● **GOAL**:
Repeat exactly the lines of the listing below, please, starting with the first and ending with the line containing "R_ = math.radians"; leave out the rest.

● **DATA SEGMENT**:
::::::::

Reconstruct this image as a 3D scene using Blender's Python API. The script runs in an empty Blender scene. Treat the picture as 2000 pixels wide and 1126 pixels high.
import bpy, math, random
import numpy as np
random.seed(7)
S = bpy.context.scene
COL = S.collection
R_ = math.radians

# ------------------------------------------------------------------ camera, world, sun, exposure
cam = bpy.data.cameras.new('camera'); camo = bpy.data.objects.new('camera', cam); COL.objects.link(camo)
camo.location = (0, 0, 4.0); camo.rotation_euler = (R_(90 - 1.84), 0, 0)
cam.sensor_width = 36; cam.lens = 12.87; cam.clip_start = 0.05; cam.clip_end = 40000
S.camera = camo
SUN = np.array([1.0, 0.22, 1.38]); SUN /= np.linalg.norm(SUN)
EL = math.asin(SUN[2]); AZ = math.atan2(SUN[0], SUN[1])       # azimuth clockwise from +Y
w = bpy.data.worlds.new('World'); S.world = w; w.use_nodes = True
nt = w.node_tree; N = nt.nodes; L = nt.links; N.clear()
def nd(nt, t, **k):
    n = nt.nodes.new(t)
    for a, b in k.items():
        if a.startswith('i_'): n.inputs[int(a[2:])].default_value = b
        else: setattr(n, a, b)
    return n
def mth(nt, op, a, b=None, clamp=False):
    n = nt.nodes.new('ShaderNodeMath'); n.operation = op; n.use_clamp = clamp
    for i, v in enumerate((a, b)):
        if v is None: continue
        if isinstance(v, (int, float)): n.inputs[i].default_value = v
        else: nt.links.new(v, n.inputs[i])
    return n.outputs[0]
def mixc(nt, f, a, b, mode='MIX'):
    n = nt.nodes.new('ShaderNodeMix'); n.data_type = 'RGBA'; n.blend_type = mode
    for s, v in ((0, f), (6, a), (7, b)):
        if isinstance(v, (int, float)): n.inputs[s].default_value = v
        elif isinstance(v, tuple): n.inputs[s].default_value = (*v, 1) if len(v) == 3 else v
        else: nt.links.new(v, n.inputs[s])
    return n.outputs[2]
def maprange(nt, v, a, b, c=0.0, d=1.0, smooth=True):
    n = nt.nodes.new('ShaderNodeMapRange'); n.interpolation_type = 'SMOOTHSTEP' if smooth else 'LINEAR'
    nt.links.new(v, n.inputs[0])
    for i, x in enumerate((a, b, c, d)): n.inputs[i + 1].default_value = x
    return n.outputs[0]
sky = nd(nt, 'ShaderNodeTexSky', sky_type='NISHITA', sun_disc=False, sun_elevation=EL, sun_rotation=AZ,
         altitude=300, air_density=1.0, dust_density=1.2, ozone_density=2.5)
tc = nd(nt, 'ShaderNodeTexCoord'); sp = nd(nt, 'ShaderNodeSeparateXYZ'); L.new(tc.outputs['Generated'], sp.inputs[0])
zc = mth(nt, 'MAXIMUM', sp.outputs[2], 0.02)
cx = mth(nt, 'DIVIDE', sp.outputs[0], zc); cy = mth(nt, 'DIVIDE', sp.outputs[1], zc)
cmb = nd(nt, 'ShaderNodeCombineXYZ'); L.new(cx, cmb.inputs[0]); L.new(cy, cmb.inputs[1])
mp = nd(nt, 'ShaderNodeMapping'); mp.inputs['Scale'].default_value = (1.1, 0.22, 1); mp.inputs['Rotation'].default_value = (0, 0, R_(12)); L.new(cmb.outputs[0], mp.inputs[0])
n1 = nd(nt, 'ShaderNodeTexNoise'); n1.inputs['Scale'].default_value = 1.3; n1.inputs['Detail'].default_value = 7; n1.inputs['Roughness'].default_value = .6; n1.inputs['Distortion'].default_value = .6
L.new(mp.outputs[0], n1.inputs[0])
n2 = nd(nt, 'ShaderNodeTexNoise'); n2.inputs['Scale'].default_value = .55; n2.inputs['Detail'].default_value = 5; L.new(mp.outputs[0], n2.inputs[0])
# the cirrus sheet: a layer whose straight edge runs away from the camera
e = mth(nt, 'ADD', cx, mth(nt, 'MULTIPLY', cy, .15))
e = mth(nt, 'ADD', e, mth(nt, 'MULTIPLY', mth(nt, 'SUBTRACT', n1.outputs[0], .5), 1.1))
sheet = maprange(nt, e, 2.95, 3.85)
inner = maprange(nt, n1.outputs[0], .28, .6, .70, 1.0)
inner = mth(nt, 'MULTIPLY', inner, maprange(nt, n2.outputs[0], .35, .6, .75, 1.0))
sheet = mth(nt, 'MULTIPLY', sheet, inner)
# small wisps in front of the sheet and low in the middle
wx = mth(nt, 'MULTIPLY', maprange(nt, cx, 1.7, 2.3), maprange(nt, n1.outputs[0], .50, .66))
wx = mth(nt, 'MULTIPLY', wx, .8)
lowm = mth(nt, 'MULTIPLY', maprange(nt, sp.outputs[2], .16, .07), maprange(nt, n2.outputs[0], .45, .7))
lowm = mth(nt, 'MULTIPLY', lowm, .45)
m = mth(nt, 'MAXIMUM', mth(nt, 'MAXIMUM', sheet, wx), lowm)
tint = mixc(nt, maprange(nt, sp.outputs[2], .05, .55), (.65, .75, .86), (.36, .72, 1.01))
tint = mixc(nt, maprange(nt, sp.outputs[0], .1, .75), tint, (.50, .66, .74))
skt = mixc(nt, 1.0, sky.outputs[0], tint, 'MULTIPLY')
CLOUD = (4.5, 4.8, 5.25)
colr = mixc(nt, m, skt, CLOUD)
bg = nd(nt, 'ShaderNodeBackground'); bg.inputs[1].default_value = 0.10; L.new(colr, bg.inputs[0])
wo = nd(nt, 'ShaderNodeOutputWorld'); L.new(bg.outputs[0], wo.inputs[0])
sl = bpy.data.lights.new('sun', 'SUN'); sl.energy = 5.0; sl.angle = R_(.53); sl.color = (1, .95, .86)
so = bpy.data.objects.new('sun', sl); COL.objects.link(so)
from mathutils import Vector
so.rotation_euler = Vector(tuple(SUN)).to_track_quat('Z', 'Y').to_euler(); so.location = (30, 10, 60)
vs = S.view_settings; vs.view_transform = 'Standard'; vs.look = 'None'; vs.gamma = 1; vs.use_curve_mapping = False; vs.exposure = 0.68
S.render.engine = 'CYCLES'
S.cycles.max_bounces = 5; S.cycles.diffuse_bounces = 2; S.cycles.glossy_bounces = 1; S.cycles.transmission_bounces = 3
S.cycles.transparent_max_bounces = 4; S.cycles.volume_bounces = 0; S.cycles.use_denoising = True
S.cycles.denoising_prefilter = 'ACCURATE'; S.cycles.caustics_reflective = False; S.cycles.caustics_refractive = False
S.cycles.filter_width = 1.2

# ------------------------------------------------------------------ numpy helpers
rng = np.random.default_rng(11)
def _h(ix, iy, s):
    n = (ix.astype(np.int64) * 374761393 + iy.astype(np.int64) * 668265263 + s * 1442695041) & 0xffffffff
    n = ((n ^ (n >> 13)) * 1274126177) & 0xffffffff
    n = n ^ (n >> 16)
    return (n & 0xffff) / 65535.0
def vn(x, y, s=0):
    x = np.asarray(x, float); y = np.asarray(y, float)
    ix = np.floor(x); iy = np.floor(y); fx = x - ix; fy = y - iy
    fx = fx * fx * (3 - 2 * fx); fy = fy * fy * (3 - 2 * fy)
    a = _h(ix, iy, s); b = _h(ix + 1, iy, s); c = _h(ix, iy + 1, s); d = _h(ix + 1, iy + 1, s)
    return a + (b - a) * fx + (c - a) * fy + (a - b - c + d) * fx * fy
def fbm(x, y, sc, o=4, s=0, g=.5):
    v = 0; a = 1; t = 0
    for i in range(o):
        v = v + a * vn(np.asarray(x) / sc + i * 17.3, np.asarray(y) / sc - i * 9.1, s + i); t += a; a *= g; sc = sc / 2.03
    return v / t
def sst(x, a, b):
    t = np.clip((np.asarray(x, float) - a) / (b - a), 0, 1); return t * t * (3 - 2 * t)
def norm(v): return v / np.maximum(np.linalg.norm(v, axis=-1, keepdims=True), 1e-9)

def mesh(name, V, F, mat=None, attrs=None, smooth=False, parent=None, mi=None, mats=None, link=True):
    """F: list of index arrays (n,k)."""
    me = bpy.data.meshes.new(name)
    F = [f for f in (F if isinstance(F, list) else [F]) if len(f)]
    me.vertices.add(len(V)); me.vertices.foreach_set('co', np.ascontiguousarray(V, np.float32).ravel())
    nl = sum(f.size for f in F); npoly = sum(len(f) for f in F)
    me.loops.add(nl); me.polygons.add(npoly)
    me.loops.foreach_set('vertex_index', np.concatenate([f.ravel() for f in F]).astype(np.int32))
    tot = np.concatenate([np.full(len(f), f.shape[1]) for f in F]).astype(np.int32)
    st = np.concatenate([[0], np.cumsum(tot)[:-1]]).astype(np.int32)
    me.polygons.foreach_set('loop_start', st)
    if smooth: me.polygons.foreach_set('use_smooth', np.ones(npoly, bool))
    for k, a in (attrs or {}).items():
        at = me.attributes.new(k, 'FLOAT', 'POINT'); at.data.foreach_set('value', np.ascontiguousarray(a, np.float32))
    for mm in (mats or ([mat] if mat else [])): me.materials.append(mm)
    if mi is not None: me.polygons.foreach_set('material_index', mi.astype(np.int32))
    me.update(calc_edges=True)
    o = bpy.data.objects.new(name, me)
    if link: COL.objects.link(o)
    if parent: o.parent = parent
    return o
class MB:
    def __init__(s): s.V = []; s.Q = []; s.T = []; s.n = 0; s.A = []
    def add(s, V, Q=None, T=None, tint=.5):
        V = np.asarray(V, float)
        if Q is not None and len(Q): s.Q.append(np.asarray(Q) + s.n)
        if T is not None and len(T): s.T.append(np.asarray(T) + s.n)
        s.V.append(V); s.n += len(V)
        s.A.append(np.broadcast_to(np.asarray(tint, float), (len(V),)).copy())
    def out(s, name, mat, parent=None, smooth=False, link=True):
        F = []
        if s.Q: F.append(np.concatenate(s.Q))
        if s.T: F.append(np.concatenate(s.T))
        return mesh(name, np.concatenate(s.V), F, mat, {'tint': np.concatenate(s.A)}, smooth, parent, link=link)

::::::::

● **FINISHED EXERCISE**:
Reconstruct this image as a 3D scene using Blender's Python API. The script runs in an empty Blender scene. Treat the picture as 2000 pixels wide and 1126 pixels high.
import bpy, math, random
import numpy as np
random.seed(7)
S = bpy.context.scene
COL = S.collection
R_ = math.radians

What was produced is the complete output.